There was, obviously, a difference between the reality of prison life in Guantánamo and how it was depicted to the public in carefully stage-managed news conferences and statements released by the administration. American prison authorities have repeatedly assured the press and the public, for example, that the al-Qaida and Taliban detainees were provided with a minimum of three hours of recreation every week. For the tough cases, however, according to a Pentagon adviser familiar with detainee conditions in mid-2002, at recreation time some prisoners would be strapped into heavy jackets, similar to straitjackets, with their arms locked behind them and their legs straddled by straps. Goggles were placed over their eyes, and their heads were covered with a hood. The prisoner was then led at midday into what looked like a narrow fenced-in dog run - the adviser told me that there were photographs of the procedure - and given his hour of recreation. The restraints forced him to move, if he chose to move, on his knees, bent over at a 45-degree angle. Most prisoners just sat and suffered in the heat.
One of the marines assigned to guard duty at Guantánamo in 2003, who has since left the military, told me, after being promised anonymity, that he and his enlisted colleagues at the base were encouraged by their squad leaders to "give the prisoners a visit" once or twice a month, when there were no television crews, journalists, or other outside visitors at the prison.

Some questions.

Do you believe this is more true than false?

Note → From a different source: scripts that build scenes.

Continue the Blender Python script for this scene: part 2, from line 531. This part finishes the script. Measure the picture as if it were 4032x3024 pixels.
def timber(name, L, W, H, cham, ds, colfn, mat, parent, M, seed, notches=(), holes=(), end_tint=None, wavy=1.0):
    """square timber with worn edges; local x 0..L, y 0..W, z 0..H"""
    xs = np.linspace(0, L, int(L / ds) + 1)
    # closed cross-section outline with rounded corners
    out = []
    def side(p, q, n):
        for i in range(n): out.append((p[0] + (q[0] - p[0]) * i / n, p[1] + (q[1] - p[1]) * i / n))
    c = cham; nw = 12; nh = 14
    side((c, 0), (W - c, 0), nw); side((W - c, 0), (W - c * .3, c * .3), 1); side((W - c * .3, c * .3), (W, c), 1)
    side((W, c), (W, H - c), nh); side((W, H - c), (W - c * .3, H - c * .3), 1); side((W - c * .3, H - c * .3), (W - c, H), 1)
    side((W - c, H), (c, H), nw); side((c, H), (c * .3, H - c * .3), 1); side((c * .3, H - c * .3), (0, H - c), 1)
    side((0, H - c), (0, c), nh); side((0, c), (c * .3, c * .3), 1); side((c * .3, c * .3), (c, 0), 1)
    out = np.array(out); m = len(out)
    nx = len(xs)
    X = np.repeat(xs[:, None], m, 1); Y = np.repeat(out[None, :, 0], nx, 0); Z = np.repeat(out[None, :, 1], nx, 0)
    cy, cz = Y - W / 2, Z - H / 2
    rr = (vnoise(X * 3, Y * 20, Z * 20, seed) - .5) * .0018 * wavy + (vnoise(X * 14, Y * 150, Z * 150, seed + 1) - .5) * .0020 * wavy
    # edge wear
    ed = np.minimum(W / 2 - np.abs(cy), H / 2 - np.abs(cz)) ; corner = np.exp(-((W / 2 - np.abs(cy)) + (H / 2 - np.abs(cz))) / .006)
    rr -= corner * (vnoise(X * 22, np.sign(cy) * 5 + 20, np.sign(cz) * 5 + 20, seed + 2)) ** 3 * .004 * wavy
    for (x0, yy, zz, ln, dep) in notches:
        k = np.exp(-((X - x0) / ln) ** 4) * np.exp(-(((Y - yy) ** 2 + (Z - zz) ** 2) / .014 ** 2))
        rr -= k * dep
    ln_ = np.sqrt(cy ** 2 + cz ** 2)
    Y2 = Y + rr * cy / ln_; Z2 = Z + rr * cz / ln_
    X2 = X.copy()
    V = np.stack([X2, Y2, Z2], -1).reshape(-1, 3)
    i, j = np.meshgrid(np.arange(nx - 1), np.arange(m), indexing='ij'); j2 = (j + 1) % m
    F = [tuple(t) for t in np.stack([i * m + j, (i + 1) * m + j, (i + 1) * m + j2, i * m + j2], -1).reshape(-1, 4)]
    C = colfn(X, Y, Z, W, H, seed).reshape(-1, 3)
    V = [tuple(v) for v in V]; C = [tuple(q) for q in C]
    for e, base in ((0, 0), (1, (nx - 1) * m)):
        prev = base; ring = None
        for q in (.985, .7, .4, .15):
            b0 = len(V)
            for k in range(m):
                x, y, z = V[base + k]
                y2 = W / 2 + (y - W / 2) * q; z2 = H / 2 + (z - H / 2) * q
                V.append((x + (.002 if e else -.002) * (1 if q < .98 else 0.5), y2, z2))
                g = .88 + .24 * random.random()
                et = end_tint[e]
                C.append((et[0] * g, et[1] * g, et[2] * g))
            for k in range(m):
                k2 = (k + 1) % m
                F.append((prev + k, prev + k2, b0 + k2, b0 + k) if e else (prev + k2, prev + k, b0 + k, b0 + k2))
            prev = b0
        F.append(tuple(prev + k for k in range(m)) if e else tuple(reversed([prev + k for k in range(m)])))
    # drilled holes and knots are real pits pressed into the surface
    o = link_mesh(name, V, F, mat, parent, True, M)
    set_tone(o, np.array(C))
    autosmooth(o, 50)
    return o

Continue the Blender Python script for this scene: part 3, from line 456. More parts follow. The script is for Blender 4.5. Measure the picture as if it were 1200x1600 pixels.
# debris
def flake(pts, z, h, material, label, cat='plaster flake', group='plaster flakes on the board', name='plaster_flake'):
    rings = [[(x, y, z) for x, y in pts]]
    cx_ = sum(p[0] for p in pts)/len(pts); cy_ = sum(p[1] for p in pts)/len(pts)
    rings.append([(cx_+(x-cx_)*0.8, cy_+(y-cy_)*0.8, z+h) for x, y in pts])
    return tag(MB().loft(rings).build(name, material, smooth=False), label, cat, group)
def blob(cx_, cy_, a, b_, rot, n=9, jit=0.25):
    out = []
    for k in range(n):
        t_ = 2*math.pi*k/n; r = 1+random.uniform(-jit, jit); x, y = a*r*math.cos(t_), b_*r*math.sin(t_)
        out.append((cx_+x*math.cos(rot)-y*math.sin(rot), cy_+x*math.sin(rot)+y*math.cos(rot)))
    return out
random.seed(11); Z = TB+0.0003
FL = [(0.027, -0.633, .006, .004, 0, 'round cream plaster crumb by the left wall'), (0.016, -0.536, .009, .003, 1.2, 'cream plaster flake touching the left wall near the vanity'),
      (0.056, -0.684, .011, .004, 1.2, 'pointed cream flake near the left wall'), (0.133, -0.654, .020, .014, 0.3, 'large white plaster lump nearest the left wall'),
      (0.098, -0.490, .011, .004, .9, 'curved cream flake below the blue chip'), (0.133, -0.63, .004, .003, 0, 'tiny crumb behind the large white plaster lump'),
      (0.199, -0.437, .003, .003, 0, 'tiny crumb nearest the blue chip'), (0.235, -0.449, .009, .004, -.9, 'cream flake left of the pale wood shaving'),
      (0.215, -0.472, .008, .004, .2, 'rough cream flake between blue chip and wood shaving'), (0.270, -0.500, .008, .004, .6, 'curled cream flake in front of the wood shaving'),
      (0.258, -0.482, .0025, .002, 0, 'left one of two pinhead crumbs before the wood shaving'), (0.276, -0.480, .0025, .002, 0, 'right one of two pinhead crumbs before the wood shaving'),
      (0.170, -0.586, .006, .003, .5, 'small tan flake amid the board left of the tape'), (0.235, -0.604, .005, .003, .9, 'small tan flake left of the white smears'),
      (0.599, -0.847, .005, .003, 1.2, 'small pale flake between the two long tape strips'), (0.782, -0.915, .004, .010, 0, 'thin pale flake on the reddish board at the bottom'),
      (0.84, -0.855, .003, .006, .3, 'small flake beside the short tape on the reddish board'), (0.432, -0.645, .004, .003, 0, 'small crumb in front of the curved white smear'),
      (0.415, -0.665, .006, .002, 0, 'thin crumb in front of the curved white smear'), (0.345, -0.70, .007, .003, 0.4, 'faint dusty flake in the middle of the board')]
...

Do you believe President Bush and his cabinet members are aware of what is generally taking place?

Is this what Americans stand for or should Americans stand for this?

Comments:

The new work by Seymour Hersh, on what went on at Guantanamo, confirms the suspicions of a lot of people regarding the real reason for the arrest of Captain James Yee, the Muslim Chaplain at Guantanamo.

When he was arrested in September of 2003, it was reported by the Washington Times: "The Bush administration decided to arrest Army Capt. James J. Yee because it feared he would reveal information that could aid terrorists and endanger the lives of military guards at the Guantanamo Naval Base in Cuba, a law-enforcement source said." Who were those high level people, who ordered his arrest? Why, when they knew they couldn't make the case on the espionage charges, did the Army go ahead with public testimony on the adultery charge? Were they trying to shut him up, as well as any other soldier who knew what was going on?

The high-level complicity in the unjust arrest of Chaplain Yee, should be investigated.